Book Review: “The Unclaimed”

And now you belong. You’ve signed on the dotted line, joined a new church, book club, service group or savings program. You belong, and you’re ready to help others, meet new people, have new experiences and feel good about it. Joining can be a great, fun opportunity but, as in the new book “The Unclaimed” by Pamela Prickett and Stefan Timmermans, is belonging forever?

Chances are, you don’t think about it much.

Or you do, because you or someone you love is ill and the fact occurs that death may be near. Maybe not today or tomorrow or even this year, but you will die someday. Everybody does eventually but since the turn of this century, up to 4 percent of Americans did it, leaving behind remains that were never claimed.

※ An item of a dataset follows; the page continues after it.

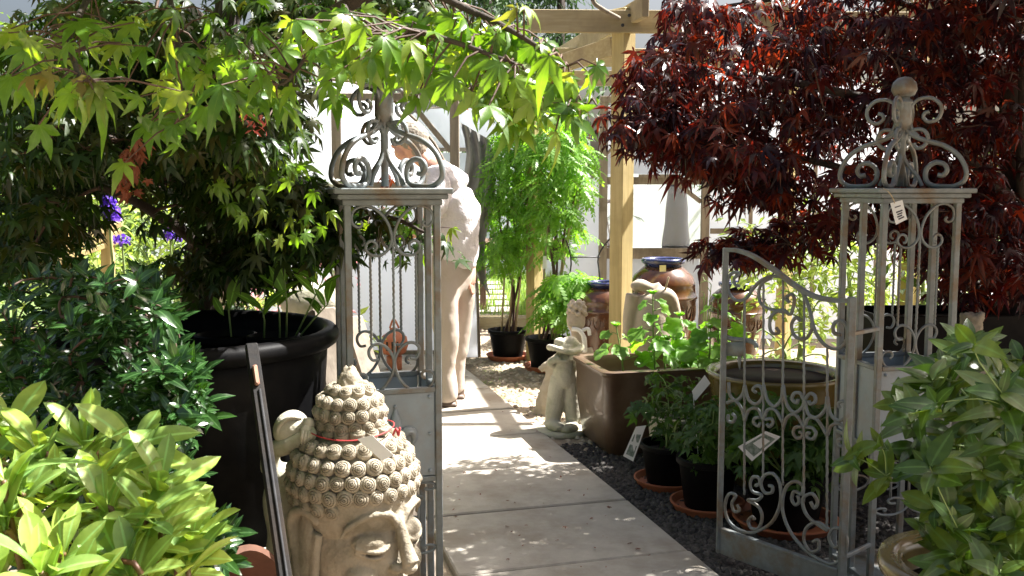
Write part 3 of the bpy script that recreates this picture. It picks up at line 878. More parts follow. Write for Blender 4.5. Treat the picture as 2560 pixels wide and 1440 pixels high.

To some, that may seem unimaginable. To others who know, it’s daunting: As many as 114,000 people per year are buried without family present. This book is about some of them, an almost-hidden 3-acre cemetery in the heart of Los Angeles, mass graves holding thousands of cremains, and the “efforts to unravel the mystery of [those] unclaimed: Who are they? And why do they end up where they do?”

Prickett and Timmermans follow the story of Bobby, a former veteran who hoped for a singing career but who struggled with homelessness and drug abuse. He had an ex-wife and a son, surely one of them would claim his cremains.

They reported 89-year-old Lena’s health decline as she was forced to move from her hoarded, filthy home. Her friends tried to help her but in the end, Lena was one of those unfortunate souls who fell through the cracks of society.

David surrounded himself with interesting things and people who loved his stories. Midge lived in a van in a church yard, until her friends took her in and built her an apartment. And Albert and Craig ensured that the dead were given the dignity that life may not have offered them because, “unless every body counts, nobody counts.”

Here’s hoping you can read one-handed. Left or right, you’ll need the other hand to place over your mouth when you’re touched by the beauty and humanity inside “The Unclaimed.”

Indeed, the very premise of this book may stir you. You may approach it with a dozen questions and feelings. Someone was unwanted? Rejected? Left in a numbered box on a shelf for years? It piques your interest as it hurts your heart but authors Pamela Prickett and Stefan Timmerman surely don’t leave you that way. Yes, the stories they tell are of people, dead and alive, but you’ll be happy to know that there are heroes and angels inside those tales. The authors also explain their methodology and why they believe such a high number of people die unclaimed.

You’ll be surprised but, alas, probably not too much.

Sensitive readers will be happy to know that there’s no gruesomeness inside this book. You’ll only find dignity in “The Unclaimed” and it belongs on your bookshelf.